Deborah ridiculed the mother of Sisera, a savage woman who raised a savage son. She imagined Sisera’s mother thinking about all the fun her son was having raping Israelite women (Judges 5:30). Sisera’s mother looked forward to receiving nice red-dyed garments from the spoil. She would not be disappointed, for her son’s garments were dyed red with his own blood.

Secondly, the song provided a roll call of the tribes, those who showed up to fight and those who did not (Judges 5:13–18). Deborah praised those who came to fight. Their names are recorded for all time: Ephraim, Benjamin, Machir, Zebulun, Issachar, and Naphtali.

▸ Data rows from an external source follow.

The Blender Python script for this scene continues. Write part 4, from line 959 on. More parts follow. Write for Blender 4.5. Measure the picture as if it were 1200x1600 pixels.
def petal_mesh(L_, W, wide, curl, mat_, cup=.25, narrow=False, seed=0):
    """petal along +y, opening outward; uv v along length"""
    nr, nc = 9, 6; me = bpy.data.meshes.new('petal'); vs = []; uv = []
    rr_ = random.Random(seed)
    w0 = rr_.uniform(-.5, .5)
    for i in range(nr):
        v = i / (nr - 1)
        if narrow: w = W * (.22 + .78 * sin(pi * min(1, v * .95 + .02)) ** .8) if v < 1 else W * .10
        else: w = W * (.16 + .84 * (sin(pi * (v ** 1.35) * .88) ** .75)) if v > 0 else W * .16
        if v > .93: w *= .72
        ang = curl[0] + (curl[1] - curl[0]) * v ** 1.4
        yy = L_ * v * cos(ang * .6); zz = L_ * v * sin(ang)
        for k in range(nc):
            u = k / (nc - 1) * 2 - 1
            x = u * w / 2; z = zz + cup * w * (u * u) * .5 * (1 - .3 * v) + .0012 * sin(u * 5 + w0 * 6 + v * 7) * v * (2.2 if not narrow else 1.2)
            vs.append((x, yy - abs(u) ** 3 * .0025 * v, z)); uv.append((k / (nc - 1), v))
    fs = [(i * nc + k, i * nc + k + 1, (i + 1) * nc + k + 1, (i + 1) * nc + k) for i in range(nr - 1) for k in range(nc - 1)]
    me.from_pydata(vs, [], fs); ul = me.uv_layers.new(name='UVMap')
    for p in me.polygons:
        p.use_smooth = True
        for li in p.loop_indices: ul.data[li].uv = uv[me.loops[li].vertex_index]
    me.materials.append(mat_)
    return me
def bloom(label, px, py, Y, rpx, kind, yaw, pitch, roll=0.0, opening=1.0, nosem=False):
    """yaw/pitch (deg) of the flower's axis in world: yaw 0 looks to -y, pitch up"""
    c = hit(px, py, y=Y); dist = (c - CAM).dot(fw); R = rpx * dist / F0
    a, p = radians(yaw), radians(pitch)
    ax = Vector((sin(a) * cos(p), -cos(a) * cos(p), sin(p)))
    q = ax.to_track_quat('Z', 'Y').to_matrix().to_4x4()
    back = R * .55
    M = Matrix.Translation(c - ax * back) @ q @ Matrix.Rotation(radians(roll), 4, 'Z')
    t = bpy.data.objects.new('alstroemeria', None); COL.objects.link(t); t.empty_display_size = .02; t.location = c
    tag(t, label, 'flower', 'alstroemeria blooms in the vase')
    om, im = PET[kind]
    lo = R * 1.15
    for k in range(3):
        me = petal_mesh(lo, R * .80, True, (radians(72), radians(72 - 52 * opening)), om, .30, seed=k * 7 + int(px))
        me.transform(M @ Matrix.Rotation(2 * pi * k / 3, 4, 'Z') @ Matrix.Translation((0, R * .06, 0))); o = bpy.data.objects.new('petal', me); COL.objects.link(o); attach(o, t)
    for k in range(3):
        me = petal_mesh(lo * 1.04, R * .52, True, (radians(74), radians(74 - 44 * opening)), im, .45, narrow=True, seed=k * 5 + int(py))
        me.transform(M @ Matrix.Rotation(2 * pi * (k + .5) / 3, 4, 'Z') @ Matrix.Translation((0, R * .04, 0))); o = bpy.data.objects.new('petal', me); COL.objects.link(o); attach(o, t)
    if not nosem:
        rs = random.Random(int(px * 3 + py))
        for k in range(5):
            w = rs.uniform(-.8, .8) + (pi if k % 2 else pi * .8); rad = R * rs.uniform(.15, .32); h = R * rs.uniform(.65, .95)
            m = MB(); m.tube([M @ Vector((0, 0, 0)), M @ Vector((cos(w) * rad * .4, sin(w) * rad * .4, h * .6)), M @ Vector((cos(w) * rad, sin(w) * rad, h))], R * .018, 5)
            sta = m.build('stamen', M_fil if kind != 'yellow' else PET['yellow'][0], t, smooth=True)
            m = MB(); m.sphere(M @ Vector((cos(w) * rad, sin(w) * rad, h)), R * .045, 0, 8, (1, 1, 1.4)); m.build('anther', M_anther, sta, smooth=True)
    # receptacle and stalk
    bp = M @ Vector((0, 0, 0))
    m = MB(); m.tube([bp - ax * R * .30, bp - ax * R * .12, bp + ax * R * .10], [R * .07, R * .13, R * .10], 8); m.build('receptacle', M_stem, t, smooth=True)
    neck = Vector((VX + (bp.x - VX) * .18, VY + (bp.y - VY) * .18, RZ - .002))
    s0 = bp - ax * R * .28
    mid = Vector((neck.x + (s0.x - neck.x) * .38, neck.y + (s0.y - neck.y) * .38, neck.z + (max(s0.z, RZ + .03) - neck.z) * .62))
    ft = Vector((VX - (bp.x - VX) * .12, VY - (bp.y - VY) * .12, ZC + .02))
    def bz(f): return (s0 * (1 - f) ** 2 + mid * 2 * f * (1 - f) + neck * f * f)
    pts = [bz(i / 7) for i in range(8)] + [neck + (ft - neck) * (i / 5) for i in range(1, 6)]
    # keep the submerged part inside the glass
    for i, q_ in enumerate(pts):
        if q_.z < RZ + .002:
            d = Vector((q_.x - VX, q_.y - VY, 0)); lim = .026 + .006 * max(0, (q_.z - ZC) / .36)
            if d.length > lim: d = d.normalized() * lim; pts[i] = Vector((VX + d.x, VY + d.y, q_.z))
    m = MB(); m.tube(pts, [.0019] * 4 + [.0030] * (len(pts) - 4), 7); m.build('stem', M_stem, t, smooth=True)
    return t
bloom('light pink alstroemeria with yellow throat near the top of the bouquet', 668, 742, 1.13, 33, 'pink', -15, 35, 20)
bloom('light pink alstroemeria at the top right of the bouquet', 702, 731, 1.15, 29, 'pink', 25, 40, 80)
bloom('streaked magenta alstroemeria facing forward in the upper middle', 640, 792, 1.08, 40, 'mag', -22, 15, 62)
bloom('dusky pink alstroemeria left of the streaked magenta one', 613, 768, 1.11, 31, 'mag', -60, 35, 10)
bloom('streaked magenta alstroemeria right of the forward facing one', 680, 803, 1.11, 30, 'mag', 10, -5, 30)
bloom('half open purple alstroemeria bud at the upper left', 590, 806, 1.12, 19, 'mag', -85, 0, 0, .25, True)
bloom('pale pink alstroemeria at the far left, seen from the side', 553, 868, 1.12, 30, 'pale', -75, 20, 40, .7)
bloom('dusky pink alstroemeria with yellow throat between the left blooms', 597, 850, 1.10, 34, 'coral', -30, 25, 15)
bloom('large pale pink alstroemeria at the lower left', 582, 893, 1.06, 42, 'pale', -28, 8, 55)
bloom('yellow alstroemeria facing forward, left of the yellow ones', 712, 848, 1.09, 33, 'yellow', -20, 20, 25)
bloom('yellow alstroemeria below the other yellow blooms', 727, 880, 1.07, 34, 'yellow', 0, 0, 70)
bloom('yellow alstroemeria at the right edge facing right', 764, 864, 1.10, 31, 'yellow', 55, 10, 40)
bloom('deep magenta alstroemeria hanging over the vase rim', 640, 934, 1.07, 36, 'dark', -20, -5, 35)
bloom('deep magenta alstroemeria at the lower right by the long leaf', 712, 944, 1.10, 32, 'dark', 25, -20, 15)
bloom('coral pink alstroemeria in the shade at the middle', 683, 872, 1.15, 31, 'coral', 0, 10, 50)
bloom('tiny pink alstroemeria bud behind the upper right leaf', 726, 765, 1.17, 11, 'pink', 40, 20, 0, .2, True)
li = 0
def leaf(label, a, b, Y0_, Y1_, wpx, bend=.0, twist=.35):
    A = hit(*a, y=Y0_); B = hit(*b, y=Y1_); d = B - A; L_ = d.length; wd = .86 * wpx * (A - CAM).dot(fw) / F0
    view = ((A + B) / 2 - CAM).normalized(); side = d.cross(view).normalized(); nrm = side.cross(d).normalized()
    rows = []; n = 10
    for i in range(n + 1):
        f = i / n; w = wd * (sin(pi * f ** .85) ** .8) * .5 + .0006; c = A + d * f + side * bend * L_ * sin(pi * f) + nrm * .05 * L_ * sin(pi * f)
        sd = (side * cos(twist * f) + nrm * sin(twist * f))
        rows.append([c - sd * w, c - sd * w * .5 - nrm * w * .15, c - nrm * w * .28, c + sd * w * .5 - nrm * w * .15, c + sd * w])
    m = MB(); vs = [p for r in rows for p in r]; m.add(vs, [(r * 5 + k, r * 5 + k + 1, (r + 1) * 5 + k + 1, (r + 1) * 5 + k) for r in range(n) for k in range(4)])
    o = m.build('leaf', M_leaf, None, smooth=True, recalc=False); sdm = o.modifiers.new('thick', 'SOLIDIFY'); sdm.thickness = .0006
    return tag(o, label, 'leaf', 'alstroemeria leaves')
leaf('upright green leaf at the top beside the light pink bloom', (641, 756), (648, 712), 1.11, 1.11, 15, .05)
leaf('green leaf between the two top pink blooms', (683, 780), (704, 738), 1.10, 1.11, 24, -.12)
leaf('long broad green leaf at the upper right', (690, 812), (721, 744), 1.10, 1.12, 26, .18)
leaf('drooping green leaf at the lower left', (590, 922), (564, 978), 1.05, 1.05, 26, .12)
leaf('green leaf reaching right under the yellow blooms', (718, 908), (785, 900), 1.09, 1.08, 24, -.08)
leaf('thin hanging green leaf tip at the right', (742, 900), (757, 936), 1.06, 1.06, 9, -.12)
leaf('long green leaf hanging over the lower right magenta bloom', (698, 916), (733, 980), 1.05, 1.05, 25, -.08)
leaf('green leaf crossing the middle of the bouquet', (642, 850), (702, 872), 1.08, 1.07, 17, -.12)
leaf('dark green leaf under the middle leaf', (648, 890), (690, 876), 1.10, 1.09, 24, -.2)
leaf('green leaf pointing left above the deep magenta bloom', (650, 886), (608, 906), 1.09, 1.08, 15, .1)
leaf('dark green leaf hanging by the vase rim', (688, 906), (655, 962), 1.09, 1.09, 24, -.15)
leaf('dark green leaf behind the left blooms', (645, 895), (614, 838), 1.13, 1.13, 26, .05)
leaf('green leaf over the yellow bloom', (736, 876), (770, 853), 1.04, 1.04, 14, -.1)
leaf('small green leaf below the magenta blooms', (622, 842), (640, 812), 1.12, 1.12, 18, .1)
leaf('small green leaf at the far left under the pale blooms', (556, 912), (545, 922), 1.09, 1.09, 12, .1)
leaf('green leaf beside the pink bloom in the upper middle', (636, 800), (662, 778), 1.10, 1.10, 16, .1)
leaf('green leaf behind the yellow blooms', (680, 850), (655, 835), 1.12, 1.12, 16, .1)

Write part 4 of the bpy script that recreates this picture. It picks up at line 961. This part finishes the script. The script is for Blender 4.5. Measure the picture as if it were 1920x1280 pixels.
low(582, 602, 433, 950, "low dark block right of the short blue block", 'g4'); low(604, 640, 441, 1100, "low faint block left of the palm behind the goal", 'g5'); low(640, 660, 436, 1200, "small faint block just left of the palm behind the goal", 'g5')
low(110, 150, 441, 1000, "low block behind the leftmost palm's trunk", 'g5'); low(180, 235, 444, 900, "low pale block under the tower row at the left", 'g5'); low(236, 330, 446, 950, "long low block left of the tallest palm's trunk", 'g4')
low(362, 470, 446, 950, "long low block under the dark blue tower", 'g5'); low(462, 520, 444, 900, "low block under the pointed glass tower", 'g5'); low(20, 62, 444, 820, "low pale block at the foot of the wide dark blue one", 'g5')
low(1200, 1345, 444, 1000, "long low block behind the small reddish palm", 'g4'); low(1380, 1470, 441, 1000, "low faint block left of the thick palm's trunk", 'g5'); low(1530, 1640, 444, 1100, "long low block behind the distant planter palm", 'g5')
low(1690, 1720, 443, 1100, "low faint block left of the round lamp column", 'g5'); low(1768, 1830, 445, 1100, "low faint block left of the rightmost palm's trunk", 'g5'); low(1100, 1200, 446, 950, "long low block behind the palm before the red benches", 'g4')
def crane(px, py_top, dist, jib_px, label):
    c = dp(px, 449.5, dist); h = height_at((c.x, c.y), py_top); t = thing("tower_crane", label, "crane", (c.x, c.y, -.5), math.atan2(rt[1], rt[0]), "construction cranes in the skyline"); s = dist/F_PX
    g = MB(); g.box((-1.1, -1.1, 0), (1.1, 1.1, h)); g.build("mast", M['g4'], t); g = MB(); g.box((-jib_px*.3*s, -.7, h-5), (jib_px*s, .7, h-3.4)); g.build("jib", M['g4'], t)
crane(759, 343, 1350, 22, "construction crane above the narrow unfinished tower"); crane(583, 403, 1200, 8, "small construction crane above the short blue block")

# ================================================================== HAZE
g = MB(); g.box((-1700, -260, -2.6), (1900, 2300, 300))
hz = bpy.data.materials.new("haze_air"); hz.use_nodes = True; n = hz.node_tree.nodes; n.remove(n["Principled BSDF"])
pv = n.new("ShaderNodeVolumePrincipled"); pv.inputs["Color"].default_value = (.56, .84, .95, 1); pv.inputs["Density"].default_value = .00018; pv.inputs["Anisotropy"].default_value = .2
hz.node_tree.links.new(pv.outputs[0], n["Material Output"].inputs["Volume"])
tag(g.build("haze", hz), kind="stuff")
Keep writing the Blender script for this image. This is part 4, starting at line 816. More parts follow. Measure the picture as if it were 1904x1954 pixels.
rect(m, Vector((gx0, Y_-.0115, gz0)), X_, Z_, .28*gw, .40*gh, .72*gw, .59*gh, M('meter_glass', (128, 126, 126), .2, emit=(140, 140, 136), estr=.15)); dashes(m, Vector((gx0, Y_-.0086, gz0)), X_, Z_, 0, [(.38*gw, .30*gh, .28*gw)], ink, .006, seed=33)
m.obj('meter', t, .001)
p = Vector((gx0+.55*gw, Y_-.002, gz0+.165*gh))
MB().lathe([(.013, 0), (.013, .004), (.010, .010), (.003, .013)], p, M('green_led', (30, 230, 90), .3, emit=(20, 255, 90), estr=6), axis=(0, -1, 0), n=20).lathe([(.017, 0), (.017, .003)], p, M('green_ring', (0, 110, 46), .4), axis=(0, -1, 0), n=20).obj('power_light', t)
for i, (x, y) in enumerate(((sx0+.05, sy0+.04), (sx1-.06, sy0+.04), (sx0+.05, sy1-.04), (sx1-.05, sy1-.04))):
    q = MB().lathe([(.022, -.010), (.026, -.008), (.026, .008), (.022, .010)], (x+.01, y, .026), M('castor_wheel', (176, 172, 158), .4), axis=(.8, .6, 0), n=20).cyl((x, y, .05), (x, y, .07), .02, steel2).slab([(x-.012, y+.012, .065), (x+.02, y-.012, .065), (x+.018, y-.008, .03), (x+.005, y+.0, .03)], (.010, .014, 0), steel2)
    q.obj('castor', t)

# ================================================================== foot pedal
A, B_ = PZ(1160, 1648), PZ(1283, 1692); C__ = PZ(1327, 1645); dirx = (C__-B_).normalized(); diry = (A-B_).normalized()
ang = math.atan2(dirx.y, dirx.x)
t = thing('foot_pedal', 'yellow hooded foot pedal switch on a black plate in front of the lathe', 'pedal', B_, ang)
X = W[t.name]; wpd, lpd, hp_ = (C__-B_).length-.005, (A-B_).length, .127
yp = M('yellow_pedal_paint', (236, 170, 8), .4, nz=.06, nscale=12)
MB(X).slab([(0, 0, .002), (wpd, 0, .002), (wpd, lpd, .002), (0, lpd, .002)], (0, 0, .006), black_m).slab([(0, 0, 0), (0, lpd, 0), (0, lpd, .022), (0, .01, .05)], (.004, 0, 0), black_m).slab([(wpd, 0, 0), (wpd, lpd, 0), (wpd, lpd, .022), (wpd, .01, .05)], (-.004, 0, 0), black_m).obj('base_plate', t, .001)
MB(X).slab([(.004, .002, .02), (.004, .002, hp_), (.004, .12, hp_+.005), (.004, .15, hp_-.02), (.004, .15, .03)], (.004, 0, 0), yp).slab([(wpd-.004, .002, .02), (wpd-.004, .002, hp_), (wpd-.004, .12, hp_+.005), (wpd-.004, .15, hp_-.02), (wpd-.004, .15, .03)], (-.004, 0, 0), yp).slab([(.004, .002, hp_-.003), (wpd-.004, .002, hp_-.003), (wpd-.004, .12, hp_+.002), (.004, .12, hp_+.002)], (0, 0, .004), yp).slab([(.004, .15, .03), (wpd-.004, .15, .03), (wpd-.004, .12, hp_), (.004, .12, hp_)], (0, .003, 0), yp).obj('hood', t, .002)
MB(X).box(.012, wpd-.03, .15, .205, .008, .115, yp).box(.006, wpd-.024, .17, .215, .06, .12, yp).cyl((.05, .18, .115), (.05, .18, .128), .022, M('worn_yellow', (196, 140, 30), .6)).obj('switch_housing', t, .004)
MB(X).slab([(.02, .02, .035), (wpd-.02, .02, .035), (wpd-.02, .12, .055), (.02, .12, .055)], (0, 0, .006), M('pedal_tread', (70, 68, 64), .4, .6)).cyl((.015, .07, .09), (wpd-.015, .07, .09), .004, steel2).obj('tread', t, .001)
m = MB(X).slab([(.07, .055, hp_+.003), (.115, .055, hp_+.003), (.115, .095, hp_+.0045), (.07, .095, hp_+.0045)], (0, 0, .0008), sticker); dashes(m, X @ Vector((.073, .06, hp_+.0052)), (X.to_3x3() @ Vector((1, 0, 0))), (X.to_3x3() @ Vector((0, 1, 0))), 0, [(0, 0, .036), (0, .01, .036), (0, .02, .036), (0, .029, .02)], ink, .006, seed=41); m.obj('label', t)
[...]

Deborah ridiculed those who did not come to fight: Reuben, Gilead, and Dan. (The tribes of Judah and Simeon, being far in the south, were not expected to fight in a battle this far north, so they were not mentioned.) As the song was sung at the watering places in Israel (Judges 5:11), those who fought would receive a good reward of praise and those who did not would turn red with shame.

This was the battle of Megiddo (Judges 5:19). The greater battle is Armageddon, fought by the church (the new Deborah) and her Greater Son throughout history against Satan and his seed. At the end will come a new song, a song of judgment, when all of us will find ourselves on one list or the other. Which will you be on?

While some who failed to make the trip to the battle were only ridiculed, those who were near the battle and refused to fight were cursed (Judges 5:23). Spiritual conflict is prevalent in the lives of all true believers. Many, however, shirk their call to wage war, making excuses that fall short of convincing the church, far less God. How would you fare if Deborah was writing her song today?